Numa dessas suas típicas digressões, que vão em direção à anedota e também ao poético, Nietzsche, em O nascimento da tragédia, fala do rei Midas e do dia em que perseguiu pela floresta Sileno, o companheiro de Dionísio. Quando finalmente o alcançou, o rei perguntou ao "demônio" "qual dentre as coisas era a melhor e a mais preferível para o homem". "Obstinado e imóvel, o demônio calava-se", continua Nietzsche, "até que, forçado pelo rei, prorrompeu finalmente, por entre um riso amarelo, nestas palavras:
'- Estirpe miserável e efêmera, filhos do acaso e do tormento! Por que me obrigas a dizer-te o que seria para ti mais salutar não ouvir? O melhor de tudo é para ti inatingível: não ter nascido, não ser, nada ser.
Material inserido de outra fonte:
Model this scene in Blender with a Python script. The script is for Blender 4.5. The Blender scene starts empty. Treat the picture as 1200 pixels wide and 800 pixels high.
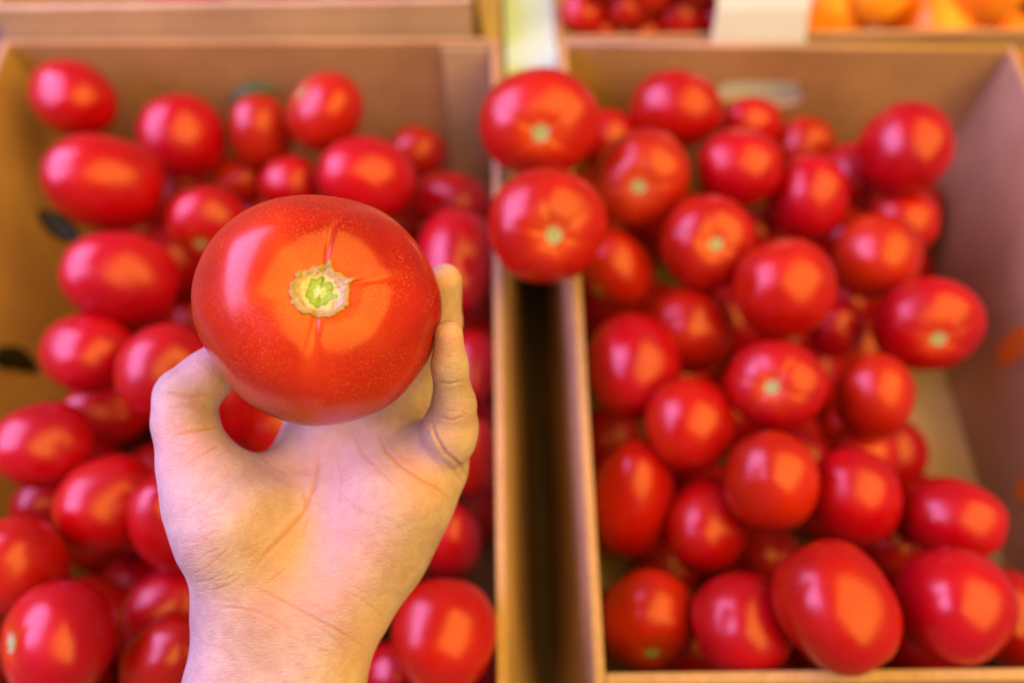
import bpy, bmesh, math, random
import numpy as np
from mathutils import Vector, Matrix, noise
random.seed(7); rng = np.random.default_rng(7)
S = bpy.context.scene
COL = S.collection

# ------------------------------------------------------------------ camera
CAMZ = 0.595                       # camera height over the table; box rims are at 0.195
RIM = 0.195
cam_d = bpy.data.cameras.new('camera'); cam = bpy.data.objects.new('camera', cam_d); COL.objects.link(cam)
cam.location = (0, 0, CAMZ)
cam.rotation_euler = (math.radians(30.0), 0, math.radians(-1.4))
cam_d.lens = 30; cam_d.sensor_width = 36; cam_d.clip_start = 0.01; cam_d.clip_end = 50
cam_d.dof.use_dof = True; cam_d.dof.focus_distance = 0.264; cam_d.dof.aperture_fstop = 3.9; cam_d.dof.aperture_blades = 0
S.camera = cam
CM = Matrix.Translation((0, 0, CAMZ)) @ cam.rotation_euler.to_matrix().to_4x4()
CR = CM.to_3x3()
F = 1000.0
S.render.resolution_x = 1024; S.render.resolution_y = 682

# ------------------------------------------------------------------ world, lamps, exposure
w = bpy.data.worlds.new('World'); S.world = w; w.use_nodes = True
w.node_tree.nodes['Background'].inputs[0].default_value = (.92, .92, 1.0, 1)
w.node_tree.nodes['Background'].inputs[1].default_value = 0.15
def lamp(name, target, direction, dist, sx, sy, power, col, spread=180):
    l = bpy.data.lights.new(name, 'AREA'); l.shape = 'RECTANGLE'; l.size = sx; l.size_y = sy
    l.energy = power; l.color = col; l.spread = math.radians(spread)
    o = bpy.data.objects.new(name, l); COL.objects.link(o)
    d = Vector(direction).normalized(); o.location = Vector(target) + d * dist
    o.rotation_euler = d.to_track_quat('Z', 'Y').to_euler()
    return o
T0 = (0.08, 0.25, 0.2)
lamp('warm_ceiling_lamp', T0, (.45, -.24, .86), 1.7, 2.4, 1.9, 71.0, (1.0, .60, .07))
lamp('cool_window_light', T0, (-.78, .12, .60), 1.9, 2.0, 1.3, 72.0, (.64, .44, 1.0))
S.view_settings.view_transform = 'Standard'; S.view_settings.look = 'None'
S.view_settings.exposure = 0.05; S.view_settings.gamma = 1.0; S.view_settings.use_curve_mapping = False
S.render.engine = 'CYCLES'

# ------------------------------------------------------------------ helpers
def cpt(px, py, zc):               # photo pixel (1200 wide) at a depth -> camera space
    return Vector(((px-600)/F*zc, (400-py)/F*zc, -zc))
def wpt(px, py, zc): return CM @ cpt(px, py, zc)
def ray(px, py): return (CR @ Vector(((px-600)/F, (400-py)/F, -1)))
def at_z(px, py, z):               # pixel on a horizontal plane
    r = ray(px, py); t = (z-CAMZ)/r.z; return Vector((0, 0, CAMZ)) + r*t, t
def at_y(px, py, y):
    r = ray(px, py); t = y/r.y; return Vector((0, 0, CAMZ)) + r*t
def at_x(px, py, x):
    r = ray(px, py); t = x/r.x; return Vector((0, 0, CAMZ)) + r*t

def tag(o, label=None, cat=None, group=None, kind=None):
    if label: o['label'] = label
    if cat: o['category'] = cat
    if group: o['group'] = group
    if kind: o['kind'] = kind
    return o
def empty(name, loc, label, cat, group=None):
    o = bpy.data.objects.new(name, None); COL.objects.link(o); o.location = loc; o.empty_display_size = .02
    return tag(o, label, cat, group)
def link(name, me, mat=None, parent=None, smooth=False):
    o = bpy.data.objects.new(name, me); COL.objects.link(o)
    if mat: me.materials.clear(); me.materials.append(mat)
    if parent:
        o.parent = parent; o.matrix_parent_inverse = Matrix.Translation(parent.location).inverted()
    if smooth: me.polygons.foreach_set('use_smooth', [True]*len(me.polygons))
    return o
def hexa(name, pts, mat, parent=None, bev=0.0006, edge=False):
    """closed box from 8 corners: 4 of the lower ring, 4 of the upper ring"""
    c = sum((Vector(p) for p in pts), Vector())/8
    org = parent.location.copy() if parent else c
    bm = bmesh.new()
    vs = [bm.verts.new(Vector(p)-c) for p in pts]
    for f in ((3,2,1,0), (4,5,6,7), (0,1,5,4), (1,2,6,5), (2,3,7,6), (3,0,4,7)): bm.faces.new([vs[i] for i in f])
    bmesh.ops.recalc_face_normals(bm, faces=bm.faces)
    if edge:
        for f in bm.faces: f.material_index = 1 if f.normal.z > .9 else 0
    if bev: bmesh.ops.bevel(bm, geom=bm.edges[:], offset=bev, segments=2, affect='EDGES')
    me = bpy.data.meshes.new(name); bm.to_mesh(me); bm.free()
    o = link(name, me, mat); o.location = c
    if edge: me.materials.append(M['edge'])
    if parent: o.parent = parent; o.location = c - parent.location
    return o
def boxpts(x0, x1, y0, y1, z0, z1):
    return [(x0,y0,z0),(x1,y0,z0),(x1,y1,z0),(x0,y1,z0),(x0,y0,z1),(x1,y0,z1),(x1,y1,z1),(x0,y1,z1)]

# ------------------------------------------------------------------ materials
def newmat(name):
    m = bpy.data.materials.new(name); m.use_nodes = True; nt = m.node_tree
    return m, nt, nt.nodes['Principled BSDF']
def N(nt, t, **kw):
    n = nt.nodes.new(t)
    for k, v in kw.items():
        if k in n.inputs: n.inputs[k].default_value = v
        else: setattr(n, k, v)
    return n
def ramp(nt, fac, stops):
    r = nt.nodes.new('ShaderNodeValToRGB'); e = r.color_ramp.elements
    while len(e) < len(stops): e.new(0.5)
    for i, (p, c) in enumerate(stops): e[i].position = p; e[i].color = (*c, 1)
    nt.links.new(fac, r.inputs[0]); return r.outputs[0]
def cardboard(name, base, edge=None):
    m, nt, b = newmat(name); L = nt.links.new
    tc = N(nt, 'ShaderNodeTexCoord')
    n1 = N(nt, 'ShaderNodeTexNoise', Scale=14.0, Detail=5.0); L(tc.outputs['Object'], n1.inputs['Vector'])
    c = ramp(nt, n1.outputs[0], [(.3, tuple(v*.80 for v in base)), (.7, tuple(min(1, v*1.15) for v in base))])
    n2 = N(nt, 'ShaderNodeTexNoise', Scale=380.0, Detail=3.0); L(tc.outputs['Object'], n2.inputs['Vector'])
    mx = N(nt, 'ShaderNodeMixRGB', blend_type='MULTIPLY'); mx.inputs[0].default_value = .35
    c2 = ramp(nt, n2.outputs[0], [(.35, (.55,.5,.45)), (.6, (1,1,1))])
    L(c, mx.inputs[1]); L(c2, mx.inputs[2]); L(mx.outputs[0], b.inputs['Base Color'])
    wv = N(nt, 'ShaderNodeTexWave', Scale=48.0, Distortion=.6); L(tc.outputs['Object'], wv.inputs['Vector'])
    ad = N(nt, 'ShaderNodeMath', operation='ADD'); L(wv.outputs[1], ad.inputs[0]); L(n1.outputs[0], ad.inputs[1])
    bp = N(nt, 'ShaderNodeBump', Strength=.25, Distance=.0006); L(ad.outputs[0], bp.inputs['Height']); L(bp.outputs[0], b.inputs['Normal'])
    b.inputs['Roughness'].default_value = .62; b.inputs['Specular IOR Level'].default_value = .35
    return m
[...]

Depois disso, porém, o melhor para ti é logo morrer'." (Nietzsche, O nascimento da tragédia. trad. Jacó Guinsburg, Cia das Letras, 1992, p. 36). O melhor para ti é logo morrer
A frase de Sileno (que era uma espécie de tópica entre os gregos - está, por exemplo, em Heródoto, na história de Creso - e no Banquete, Alcibíades fala de Sócrates como um "sátiro de nariz de bulbo", um Sileno) retorna em Sófocles que por sua vez retorna em Disgrace, de Coetzee: a frase de Sófocles [do coro de Édipo rei] aparece já no início, na terceira página, décimo parágrafo, como a antecipação de tudo que ainda virá no romance - nenhum homem é feliz, até morrer [a tradução brasileira não coloca a vírgula, deixando a frase, tão densa de significados e tão importante para a totalidade do romance, com uma ambiguidade ridícula - nenhum homem é feliz até morrer? Ou seja, ele tem alguns momentos de infelicidade aqui e ali? É impossível ser feliz o tempo inteiro?].